A highly decorative and intricately detailed 19th-century map of Surrey by Thomas Moule, featuring charming vignette views of Dulwich College and Richmond Bridge. Originally published in Barclay’s Complete & Universal English Dictionary (London: G. Virtue, 1840s).

Maps by Thomas Moule are probably, with those by Speed, the best known of all series of English county maps. The maps combine a clarity of cartographic style with immense detail, by way of vignette views, scenes and portraits relating to the county shown, often set within a gothic architectural or floral surround, into which armorial devices and so on are worked. As the editions of the maps were published, first in "The English Counties Delineated" and later in "Barclay's English Dictionary", the development of the network of railways throughout England can be observed. Moule, like many other map-makers and map-sellers before him, was a man of many talents. As an author his output included books and papers on topography, history, genealogy, heraldry and architecture; the maps which he designed show elements of these studies. The 57 maps and plans produced for Moule's "English Counties Delineated", originally issued as a part-work, include maps of each English county, the towns of London, Bath, Boston, Portsmouth and Plymouth, and the Isles of Wight, Man and Thanet. Frequently entitled the last series of decorative county maps" they are good informative maps, as popular now as they were in the early years of Queen Victoria's reign.

Background on Creator

Henry Joseph Moule (1825–1904) was an English watercolour artist, best known for his landscapes and his close friendship with the writer Thomas Hardy. Born on 25 September 1825 at Gillingham Vicarage, Dorset, he was the eldest of eight sons of Reverend Henry Moule. He grew up at Fordington Vicarage near Dorchester, where his father was vicar, and was educated at Corpus Christi College, Cambridge, graduating with a B.A. in 1848 and an M.A. in 1853.

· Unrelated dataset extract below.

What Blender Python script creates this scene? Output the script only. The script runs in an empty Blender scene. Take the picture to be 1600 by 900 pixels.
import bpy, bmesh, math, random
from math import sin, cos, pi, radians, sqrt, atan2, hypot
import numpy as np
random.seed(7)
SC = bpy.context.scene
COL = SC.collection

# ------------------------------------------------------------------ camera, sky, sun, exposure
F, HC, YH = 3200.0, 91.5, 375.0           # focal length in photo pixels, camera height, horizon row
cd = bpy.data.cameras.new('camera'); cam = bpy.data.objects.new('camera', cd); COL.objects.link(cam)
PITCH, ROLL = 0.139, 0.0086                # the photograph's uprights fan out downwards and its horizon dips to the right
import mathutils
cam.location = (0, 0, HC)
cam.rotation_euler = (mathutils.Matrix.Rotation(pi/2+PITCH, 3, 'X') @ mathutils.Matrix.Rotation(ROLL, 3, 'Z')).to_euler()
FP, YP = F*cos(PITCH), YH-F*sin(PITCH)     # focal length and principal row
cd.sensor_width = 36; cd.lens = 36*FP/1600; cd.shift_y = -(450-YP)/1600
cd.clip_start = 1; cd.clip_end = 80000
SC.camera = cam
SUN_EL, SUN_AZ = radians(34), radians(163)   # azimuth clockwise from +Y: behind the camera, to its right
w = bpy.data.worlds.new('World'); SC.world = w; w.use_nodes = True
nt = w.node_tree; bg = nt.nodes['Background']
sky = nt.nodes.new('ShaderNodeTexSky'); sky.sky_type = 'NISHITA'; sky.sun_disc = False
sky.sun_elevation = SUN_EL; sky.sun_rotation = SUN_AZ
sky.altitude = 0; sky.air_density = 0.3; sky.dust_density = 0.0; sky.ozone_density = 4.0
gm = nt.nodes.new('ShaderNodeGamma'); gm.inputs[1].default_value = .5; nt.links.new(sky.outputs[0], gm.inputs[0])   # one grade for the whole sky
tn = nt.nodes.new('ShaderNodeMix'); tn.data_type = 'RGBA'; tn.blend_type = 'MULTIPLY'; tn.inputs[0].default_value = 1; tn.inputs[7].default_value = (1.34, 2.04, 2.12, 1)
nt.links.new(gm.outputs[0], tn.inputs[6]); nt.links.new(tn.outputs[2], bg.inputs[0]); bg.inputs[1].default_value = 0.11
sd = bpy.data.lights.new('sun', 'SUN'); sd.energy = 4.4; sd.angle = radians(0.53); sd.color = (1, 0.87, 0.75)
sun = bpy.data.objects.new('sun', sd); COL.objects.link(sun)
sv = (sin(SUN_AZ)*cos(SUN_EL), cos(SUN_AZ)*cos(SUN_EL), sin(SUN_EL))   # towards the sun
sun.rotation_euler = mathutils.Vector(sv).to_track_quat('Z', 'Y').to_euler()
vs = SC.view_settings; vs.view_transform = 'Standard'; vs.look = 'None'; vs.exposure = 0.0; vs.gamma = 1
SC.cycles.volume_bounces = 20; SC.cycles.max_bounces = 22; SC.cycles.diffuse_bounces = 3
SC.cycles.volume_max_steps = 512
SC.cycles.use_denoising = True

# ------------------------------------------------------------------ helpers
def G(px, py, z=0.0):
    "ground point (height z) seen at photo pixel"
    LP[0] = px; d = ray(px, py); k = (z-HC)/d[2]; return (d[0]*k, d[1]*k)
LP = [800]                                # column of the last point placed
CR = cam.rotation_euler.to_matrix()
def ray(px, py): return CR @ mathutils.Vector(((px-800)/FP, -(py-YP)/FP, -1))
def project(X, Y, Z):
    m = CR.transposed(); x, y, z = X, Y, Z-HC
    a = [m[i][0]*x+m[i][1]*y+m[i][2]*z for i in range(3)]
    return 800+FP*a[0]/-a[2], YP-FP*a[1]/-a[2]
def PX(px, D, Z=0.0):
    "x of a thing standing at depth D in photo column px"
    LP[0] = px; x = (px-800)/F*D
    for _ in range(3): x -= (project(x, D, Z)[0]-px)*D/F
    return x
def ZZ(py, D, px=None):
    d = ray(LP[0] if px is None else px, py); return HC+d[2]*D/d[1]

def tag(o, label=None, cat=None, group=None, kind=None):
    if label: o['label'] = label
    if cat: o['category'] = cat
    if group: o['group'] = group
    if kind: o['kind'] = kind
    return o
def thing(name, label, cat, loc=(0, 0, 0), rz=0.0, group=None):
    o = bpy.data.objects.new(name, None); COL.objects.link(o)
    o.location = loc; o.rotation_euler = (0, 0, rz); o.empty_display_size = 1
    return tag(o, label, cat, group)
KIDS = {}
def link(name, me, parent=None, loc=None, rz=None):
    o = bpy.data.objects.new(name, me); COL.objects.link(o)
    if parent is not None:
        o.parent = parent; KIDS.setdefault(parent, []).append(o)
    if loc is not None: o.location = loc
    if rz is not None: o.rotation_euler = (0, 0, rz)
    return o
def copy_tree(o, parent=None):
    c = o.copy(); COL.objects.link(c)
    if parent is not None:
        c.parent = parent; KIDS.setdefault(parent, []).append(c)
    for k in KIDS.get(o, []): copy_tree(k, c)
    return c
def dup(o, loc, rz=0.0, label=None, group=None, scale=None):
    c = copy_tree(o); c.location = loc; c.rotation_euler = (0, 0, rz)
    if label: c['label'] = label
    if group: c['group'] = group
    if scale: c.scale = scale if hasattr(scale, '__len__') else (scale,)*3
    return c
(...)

After university, Moule worked as a tutor, secretary, and librarian for aristocratic families, including Lord Wriothesley Russell and the Earl Fitzwilliam. In the early 1860s, he moved to Gatehouse of Fleet, Kirkcudbrightshire, Scotland, to serve as the estate factor for Horatio Murray Stewart at Cally. He married Elizabeth Young in Edinburgh in 1862, and they had four children during their 15 years in Scotland.